Punir. Une passion contemporaine
FASSIN Didier, Ed. Seuil, 2017, 203 p.
L’inflation s’est emparée d’une France qui a vu, en plus de 60 ans, sa démographie carcérale se multiplier par 3,5. Plusieurs explications sont possibles : une sensibilité plus forte aux illégalismes avec un seuil de tolérance plus bas, mais aussi un renforcement du discours politique sécuritaire permettant de dissimuler les faibles performances en matière d’égalité sociale. Résultat : on enferme plus souvent, plus longtemps pour les mêmes infractions. S’il est vrai que toutes les sociétés ont toujours puni, en allant au-delà des principes moraux qu’elle se fixait, il en va de même pour notre justice contemporaine qui bafoue allègrement les normes qu’elle s’est donnée. Ainsi, toute transgression n’appelle pas un châtiment (comme le montre la dépénalisation croissante du droit des affaires).
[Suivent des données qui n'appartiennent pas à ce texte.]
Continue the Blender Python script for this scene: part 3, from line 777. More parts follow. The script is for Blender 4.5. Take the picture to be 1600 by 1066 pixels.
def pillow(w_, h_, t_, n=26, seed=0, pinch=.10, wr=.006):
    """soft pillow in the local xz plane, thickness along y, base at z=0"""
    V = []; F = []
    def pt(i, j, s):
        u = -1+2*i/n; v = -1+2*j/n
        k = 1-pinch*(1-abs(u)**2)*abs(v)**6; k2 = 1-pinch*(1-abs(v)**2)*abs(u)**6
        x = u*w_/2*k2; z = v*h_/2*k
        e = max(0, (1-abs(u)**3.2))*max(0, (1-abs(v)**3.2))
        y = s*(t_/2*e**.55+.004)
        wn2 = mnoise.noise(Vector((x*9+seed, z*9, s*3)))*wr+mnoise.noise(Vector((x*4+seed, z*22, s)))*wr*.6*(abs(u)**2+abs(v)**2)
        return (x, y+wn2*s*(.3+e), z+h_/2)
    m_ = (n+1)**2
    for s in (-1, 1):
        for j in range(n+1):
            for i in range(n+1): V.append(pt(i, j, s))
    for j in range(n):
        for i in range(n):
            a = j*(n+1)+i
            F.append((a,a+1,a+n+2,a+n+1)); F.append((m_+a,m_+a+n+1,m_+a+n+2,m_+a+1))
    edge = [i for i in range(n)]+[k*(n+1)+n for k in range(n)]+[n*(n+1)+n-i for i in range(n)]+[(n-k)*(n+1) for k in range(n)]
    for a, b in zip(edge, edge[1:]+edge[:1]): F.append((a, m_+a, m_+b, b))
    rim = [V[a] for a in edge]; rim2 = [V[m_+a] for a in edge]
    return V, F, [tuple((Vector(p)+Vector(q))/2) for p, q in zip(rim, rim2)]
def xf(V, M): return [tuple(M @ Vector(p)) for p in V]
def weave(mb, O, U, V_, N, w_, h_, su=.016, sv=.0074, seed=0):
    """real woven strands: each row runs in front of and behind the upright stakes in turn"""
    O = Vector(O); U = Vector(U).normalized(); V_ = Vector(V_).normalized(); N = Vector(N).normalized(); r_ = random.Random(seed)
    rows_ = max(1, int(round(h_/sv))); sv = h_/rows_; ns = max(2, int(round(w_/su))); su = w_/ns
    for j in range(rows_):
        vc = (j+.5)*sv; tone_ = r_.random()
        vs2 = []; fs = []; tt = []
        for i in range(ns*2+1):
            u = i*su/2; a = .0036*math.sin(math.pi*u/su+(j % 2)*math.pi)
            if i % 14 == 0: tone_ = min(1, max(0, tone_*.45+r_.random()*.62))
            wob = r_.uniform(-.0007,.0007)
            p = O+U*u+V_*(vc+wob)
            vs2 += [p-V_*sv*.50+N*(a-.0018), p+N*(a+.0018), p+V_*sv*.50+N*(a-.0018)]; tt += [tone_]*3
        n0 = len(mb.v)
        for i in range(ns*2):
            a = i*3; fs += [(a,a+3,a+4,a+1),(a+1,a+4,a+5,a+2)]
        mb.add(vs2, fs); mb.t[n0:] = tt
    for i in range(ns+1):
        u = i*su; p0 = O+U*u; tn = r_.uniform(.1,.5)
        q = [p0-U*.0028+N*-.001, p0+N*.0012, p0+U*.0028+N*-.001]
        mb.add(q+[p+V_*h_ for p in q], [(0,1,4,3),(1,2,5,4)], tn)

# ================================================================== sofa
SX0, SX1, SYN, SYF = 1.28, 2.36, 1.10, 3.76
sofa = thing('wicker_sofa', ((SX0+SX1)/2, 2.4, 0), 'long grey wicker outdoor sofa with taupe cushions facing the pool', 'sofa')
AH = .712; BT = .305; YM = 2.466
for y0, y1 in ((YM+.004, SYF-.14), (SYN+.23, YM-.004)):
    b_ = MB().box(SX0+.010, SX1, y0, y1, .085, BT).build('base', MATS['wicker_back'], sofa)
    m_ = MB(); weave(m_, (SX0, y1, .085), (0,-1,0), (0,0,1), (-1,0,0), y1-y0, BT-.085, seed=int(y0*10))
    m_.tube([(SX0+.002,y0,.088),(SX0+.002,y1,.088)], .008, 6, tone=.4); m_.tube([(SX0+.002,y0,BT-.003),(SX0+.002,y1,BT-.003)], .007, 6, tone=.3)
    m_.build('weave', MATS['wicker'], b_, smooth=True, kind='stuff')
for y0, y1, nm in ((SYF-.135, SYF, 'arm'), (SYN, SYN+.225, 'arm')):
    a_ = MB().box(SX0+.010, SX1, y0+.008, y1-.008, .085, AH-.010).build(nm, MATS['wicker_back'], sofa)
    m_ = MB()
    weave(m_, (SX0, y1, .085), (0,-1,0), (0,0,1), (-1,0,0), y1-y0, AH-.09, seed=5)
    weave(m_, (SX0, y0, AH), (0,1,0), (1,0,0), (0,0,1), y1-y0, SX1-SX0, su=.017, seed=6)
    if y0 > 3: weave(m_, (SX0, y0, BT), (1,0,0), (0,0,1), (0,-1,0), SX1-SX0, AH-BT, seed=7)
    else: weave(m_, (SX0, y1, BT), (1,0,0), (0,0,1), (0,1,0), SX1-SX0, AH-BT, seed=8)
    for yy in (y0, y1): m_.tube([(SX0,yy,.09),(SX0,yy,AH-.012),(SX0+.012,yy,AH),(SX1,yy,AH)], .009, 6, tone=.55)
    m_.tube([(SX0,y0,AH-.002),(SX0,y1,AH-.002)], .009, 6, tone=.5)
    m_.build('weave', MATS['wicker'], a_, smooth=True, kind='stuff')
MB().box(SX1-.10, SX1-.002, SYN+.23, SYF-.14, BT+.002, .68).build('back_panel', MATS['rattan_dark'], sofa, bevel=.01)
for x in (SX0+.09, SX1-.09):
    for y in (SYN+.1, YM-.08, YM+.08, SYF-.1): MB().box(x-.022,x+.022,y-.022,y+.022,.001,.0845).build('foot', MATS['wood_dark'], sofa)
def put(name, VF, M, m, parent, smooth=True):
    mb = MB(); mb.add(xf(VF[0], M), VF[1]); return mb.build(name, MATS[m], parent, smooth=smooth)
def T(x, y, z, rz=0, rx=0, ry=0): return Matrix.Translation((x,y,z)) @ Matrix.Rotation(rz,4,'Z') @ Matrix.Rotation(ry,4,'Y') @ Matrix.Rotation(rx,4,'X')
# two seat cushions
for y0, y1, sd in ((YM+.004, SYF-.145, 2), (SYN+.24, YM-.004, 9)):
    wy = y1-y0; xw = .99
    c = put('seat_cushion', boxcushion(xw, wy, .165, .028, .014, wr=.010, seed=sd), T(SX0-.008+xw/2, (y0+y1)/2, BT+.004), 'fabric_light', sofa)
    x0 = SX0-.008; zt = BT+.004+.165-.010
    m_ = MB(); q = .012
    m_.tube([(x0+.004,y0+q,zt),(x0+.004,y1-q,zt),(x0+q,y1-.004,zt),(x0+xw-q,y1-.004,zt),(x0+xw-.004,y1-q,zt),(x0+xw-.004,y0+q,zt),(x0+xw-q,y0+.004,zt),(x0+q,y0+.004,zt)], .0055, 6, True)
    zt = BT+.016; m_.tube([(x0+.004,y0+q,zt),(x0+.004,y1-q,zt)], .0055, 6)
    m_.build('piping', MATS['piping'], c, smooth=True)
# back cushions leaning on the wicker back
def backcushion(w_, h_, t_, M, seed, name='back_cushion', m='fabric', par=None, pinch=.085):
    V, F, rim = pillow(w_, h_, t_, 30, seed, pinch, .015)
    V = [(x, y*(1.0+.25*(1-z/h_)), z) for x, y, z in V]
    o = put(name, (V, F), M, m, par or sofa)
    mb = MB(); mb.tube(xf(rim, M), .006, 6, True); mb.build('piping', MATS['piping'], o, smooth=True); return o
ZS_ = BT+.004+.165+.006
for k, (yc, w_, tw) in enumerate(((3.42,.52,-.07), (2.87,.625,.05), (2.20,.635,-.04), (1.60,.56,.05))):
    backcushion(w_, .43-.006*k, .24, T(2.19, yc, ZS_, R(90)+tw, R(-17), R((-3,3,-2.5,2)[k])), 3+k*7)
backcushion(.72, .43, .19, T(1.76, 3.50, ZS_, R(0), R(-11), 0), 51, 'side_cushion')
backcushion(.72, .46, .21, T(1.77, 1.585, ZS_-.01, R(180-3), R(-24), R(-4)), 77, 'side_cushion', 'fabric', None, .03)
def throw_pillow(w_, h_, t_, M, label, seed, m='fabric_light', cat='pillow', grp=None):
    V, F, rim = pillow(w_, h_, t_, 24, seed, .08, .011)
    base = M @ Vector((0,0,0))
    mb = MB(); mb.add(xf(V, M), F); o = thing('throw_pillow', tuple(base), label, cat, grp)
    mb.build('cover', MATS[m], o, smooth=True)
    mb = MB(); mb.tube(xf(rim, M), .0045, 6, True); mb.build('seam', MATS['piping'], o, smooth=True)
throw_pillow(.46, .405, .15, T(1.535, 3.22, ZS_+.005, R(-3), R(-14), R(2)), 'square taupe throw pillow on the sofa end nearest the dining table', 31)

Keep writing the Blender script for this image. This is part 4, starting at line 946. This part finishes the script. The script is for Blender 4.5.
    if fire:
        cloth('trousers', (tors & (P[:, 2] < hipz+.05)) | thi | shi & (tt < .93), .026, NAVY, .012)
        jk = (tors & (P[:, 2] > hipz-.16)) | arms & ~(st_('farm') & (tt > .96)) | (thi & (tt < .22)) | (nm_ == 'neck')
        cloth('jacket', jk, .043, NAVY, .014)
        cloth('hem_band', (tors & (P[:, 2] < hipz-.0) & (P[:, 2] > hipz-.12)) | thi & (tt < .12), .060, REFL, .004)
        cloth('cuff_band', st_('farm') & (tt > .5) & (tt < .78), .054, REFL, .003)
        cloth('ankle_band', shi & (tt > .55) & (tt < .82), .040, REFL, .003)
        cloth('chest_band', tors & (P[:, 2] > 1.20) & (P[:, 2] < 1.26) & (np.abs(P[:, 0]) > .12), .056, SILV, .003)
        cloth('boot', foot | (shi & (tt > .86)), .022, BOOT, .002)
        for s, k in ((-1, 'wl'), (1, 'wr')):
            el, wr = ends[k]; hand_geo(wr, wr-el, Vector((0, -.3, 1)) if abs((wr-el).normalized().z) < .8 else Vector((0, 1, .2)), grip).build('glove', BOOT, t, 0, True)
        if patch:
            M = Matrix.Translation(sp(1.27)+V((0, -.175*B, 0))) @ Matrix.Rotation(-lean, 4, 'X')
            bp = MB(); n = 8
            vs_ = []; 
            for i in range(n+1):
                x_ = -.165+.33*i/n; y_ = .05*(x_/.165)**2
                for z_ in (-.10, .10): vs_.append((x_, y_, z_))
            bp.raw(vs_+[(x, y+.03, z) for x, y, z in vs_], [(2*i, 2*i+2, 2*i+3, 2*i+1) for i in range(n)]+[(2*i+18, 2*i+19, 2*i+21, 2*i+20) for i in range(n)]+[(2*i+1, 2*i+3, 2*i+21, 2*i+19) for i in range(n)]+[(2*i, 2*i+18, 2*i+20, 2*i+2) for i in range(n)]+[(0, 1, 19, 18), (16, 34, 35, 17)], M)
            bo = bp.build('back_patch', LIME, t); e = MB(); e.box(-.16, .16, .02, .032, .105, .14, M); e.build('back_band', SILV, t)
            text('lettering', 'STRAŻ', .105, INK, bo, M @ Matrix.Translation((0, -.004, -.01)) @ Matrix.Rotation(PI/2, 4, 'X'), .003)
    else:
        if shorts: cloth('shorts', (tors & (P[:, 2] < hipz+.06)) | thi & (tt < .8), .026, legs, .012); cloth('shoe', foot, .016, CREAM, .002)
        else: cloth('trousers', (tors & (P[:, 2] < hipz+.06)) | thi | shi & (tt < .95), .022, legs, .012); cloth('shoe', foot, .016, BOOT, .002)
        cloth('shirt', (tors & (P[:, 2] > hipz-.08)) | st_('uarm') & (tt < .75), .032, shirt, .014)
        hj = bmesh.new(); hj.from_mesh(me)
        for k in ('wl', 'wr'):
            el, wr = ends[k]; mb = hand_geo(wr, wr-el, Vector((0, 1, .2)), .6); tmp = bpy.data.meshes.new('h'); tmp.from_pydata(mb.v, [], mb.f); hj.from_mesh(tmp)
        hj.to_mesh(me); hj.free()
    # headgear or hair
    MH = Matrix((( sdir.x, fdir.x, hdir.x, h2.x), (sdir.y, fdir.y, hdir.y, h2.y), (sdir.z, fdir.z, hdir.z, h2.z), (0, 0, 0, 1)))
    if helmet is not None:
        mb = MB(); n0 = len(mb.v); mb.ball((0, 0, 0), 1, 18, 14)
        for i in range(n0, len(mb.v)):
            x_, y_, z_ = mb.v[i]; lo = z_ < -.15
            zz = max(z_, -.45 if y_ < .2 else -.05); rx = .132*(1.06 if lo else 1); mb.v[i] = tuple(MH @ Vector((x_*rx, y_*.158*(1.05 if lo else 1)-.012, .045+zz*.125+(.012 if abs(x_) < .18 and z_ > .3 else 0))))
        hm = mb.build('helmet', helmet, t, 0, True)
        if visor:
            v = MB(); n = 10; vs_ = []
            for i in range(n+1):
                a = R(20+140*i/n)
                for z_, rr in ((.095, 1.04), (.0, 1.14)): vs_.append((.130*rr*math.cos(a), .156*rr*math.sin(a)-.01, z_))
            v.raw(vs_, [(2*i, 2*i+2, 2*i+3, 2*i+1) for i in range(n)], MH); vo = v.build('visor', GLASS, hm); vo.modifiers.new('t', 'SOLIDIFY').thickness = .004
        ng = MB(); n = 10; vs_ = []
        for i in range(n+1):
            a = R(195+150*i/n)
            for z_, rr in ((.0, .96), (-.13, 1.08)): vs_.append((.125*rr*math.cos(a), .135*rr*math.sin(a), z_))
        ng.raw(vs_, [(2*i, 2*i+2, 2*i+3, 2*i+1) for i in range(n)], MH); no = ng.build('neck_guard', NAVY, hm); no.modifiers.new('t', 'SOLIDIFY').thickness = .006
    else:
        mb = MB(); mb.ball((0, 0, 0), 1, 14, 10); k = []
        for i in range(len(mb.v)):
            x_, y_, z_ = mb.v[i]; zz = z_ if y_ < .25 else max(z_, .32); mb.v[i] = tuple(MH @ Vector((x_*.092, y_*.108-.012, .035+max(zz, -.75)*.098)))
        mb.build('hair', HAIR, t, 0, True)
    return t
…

Un châtiment peut aller bien au-delà de la sanction de la seule transgression (quand elle entraîne dans la misère la famille du coupable). Il n’y a pas toujours proportionnalité entre la gravité de la transgression et la sévérité de la sanction (la situation sociale du mis en cause pouvant peser sur le quantum de la peine). Pendant longtemps, l’exécution de la peine fut dissociée de l’auteur de l’infraction. Il s’agissait alors de compenser un dommage. Sous l’effet de la rédemption prônée par la civilisation chrétienne, le rachat de l’infraction ne passe plus par la réparation de la victime qui a subi un préjudice et l’économie affective de la dette, mais par l’infliction d’une souffrance seule à même d’expier la faute commise, la vengeance devenant le cœur de l’économie morale du châtiment. La peine doit être appliquée, non parce qu’une nuisance a été commise, mais parce qu’un acte répréhensible a été produit. On n’est pas condamné parce qu’on est coupable. On est coupable parce qu’on a été condamné.